Contract-level fuel indexing is a better solution

But I think there is a solution. A fair, unbiased, and much less time-intensive way to solve this exists. Here is my proposal:

(1) Mills and suppliers should implement a standard fuel price index to govern contracts between them. The adjustments should be based upon a commonly accepted index like the US EIA Lower Atlantic for Diesel and should include both transport and harvesting (cut-skid-load) costs. The supplier should be responsible for negotiating the terms related to how to implement the fuel price changes properly and fairly while accounting for the specific fuel usage in their harvest and haul types (e.g., Bobby’s fuel burn in swamp logging is likely higher per ton than Bellwether’s in mostly conventional environments).

(2) Mills should assign and communicate a haul distance and a base fuel price assumption at the time a price is agreed.
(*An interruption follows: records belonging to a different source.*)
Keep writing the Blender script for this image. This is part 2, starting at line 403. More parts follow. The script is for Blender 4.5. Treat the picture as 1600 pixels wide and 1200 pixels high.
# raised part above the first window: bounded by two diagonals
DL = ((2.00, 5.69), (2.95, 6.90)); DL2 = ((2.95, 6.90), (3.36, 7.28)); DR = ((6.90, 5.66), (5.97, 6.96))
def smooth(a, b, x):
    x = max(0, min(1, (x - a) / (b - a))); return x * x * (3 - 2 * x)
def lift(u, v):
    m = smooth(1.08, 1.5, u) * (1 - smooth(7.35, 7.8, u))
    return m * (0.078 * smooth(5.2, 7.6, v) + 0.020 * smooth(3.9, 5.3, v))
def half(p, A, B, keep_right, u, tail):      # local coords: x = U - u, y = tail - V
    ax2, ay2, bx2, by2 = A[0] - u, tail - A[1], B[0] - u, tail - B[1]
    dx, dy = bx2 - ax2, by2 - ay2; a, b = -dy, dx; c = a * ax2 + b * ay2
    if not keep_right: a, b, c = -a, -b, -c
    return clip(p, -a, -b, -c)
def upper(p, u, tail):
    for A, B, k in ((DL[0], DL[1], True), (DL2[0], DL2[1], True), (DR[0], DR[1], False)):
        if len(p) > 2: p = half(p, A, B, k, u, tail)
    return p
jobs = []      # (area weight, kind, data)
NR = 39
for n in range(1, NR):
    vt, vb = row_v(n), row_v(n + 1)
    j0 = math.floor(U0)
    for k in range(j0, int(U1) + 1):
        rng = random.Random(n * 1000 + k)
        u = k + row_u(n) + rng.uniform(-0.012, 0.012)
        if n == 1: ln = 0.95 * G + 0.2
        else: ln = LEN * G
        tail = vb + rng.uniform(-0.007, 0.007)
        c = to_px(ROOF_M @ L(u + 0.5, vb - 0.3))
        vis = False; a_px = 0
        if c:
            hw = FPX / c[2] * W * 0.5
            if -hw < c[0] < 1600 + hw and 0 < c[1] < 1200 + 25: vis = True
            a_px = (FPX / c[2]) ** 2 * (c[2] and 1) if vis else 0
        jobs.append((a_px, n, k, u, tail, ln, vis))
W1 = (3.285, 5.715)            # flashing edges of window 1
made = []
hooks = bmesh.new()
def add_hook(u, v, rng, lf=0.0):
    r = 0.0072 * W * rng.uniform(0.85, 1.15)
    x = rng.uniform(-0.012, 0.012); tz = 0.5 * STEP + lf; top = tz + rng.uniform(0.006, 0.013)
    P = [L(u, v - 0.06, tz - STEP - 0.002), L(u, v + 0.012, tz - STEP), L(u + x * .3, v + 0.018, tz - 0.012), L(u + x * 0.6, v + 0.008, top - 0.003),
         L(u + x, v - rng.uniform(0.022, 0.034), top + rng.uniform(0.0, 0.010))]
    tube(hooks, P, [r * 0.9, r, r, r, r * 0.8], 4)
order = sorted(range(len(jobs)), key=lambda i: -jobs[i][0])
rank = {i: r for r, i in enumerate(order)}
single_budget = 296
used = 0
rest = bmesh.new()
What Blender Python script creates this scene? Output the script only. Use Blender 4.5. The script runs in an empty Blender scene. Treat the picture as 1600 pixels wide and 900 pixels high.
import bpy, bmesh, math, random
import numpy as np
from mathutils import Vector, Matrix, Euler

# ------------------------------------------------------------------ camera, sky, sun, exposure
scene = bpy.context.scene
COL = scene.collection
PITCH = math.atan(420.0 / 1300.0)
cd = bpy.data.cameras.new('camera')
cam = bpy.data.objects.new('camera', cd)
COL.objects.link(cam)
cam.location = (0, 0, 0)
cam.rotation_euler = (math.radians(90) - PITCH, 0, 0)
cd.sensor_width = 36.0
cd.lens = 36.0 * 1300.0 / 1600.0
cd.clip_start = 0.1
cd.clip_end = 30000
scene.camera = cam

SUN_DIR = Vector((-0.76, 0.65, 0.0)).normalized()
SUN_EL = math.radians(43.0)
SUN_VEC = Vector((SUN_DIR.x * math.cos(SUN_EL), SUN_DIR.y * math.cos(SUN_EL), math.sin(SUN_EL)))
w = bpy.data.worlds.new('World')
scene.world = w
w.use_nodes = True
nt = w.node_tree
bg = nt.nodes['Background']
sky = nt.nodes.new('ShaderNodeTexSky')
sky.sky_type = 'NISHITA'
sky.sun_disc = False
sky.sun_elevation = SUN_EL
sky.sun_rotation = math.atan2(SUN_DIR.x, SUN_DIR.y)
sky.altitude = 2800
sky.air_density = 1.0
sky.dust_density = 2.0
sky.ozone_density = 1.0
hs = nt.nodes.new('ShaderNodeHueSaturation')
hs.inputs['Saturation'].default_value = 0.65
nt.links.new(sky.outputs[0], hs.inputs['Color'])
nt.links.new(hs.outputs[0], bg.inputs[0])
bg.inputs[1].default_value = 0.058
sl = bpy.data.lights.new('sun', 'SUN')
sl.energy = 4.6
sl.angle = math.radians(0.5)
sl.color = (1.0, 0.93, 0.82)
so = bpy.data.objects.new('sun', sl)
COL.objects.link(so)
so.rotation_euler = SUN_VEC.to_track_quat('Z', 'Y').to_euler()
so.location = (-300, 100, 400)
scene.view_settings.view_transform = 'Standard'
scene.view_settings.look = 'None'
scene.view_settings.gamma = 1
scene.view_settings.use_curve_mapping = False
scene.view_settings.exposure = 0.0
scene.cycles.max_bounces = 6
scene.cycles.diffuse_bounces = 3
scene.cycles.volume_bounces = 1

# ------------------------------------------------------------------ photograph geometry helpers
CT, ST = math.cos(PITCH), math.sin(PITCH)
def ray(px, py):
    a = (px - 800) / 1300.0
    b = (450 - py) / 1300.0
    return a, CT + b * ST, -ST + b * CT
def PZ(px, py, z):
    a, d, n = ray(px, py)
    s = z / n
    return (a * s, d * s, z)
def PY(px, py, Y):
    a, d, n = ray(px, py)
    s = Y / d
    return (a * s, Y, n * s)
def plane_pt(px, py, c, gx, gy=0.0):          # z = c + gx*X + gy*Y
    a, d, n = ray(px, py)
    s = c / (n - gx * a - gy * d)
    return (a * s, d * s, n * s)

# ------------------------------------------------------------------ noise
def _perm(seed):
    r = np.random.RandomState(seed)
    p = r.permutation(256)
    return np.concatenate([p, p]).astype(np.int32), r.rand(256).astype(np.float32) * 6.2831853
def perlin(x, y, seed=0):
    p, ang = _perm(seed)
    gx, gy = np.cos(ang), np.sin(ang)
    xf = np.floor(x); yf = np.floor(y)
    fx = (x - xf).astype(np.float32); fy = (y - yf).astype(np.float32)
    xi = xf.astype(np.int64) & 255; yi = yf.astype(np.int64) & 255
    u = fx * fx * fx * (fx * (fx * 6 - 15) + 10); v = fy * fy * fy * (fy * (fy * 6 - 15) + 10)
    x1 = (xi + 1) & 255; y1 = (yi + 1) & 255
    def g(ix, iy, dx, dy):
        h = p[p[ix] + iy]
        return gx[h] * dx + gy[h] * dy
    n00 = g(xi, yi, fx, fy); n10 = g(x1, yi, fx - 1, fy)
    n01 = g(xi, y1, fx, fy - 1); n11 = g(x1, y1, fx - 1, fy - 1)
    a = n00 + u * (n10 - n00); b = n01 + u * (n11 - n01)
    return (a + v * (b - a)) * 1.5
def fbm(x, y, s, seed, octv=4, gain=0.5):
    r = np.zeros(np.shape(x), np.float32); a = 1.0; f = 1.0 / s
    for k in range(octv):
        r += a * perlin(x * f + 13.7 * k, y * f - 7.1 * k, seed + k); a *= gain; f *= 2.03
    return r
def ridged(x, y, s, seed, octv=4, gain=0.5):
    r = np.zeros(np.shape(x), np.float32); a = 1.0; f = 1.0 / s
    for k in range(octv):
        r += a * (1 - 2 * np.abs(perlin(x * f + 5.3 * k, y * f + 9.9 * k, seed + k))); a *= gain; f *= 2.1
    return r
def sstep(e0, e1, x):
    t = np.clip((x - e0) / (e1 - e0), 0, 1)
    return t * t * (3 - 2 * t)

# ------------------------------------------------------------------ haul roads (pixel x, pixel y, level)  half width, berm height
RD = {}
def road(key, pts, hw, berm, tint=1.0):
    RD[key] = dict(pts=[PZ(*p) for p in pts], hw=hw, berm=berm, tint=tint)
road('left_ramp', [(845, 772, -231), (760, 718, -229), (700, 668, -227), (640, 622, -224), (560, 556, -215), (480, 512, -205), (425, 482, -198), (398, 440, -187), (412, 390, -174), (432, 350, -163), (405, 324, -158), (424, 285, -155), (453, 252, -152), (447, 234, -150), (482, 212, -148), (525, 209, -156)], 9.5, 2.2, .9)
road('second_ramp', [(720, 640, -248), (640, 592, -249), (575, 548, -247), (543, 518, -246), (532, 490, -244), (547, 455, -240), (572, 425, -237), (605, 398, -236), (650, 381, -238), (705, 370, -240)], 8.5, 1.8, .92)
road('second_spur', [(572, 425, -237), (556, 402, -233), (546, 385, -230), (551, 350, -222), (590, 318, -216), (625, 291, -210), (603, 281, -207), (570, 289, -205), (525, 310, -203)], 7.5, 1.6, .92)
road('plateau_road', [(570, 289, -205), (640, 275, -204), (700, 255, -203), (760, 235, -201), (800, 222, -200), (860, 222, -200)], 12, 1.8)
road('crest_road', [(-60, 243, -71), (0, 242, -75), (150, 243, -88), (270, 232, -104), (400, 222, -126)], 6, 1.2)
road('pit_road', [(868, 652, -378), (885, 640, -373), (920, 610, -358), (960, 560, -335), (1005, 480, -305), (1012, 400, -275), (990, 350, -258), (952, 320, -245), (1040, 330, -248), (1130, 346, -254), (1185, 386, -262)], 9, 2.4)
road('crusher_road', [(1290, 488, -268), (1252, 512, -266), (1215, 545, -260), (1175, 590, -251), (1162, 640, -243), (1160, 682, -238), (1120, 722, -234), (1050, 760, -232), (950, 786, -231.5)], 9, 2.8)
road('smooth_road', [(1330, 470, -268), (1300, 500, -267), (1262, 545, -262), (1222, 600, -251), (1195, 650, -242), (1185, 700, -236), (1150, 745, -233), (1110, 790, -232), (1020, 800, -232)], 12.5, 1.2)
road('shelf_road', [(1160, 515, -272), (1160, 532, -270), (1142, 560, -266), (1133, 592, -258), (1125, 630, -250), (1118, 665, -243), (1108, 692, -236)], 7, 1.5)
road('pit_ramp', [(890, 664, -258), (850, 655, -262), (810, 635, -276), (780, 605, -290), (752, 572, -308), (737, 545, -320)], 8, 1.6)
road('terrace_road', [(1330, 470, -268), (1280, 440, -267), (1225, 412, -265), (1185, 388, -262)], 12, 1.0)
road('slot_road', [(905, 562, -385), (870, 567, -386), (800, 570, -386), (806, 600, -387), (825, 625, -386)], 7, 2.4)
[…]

This price serves as the baseline that was used to set the booked/agreed upon price which incorporates the distance and the fuel price. This information should be shared and aligned on as fuel and transportation is a significant and growing portion of the total delivered price.

(3) Pricing should be adjusted up or down at the time of harvest by comparing the base fuel price to the current index price. This could easily be done in a spreadsheet or other program and communicated transparently between mill and supplier, with no additional conversations or job-by-job negotiations necessary. It would protect the logger and transporter from fuel increases and fairly recalibrate delivered prices when fuel decreases. 

 

In conclusion…

Someday an electrical or alternative energy transportation future may bring more stability to transport fuel prices. But until then a simple fuel index solution like this for stumpage contracts in the industry would provide more business certainty for loggers and haulers, give everyone in the industry a fairer deal in all fuel environments, and ultimately let us all spend more time and energy discussing the important industry issues we can influence.

In lieu of sensible fuel pricing systems like the above, decisions like Bobby Goodson’s do not surprise me. Forest products harvesting and hauling is a tough business in good times. And with new and used equipment prices high at the same time as input costs are at record levels, it is a great time for an individual to hang it up. Yet, the forest products industry as a whole is too important to leave uncontrollable fuel risk and uncertainty unaddressed.

In order to maintain a safe, healthy, and reliable supply chain, wood-products consumers would do well to put systems in place to automatically adjust for fuel price volatility. God bless Bobby Goodson and what he has done for the industry.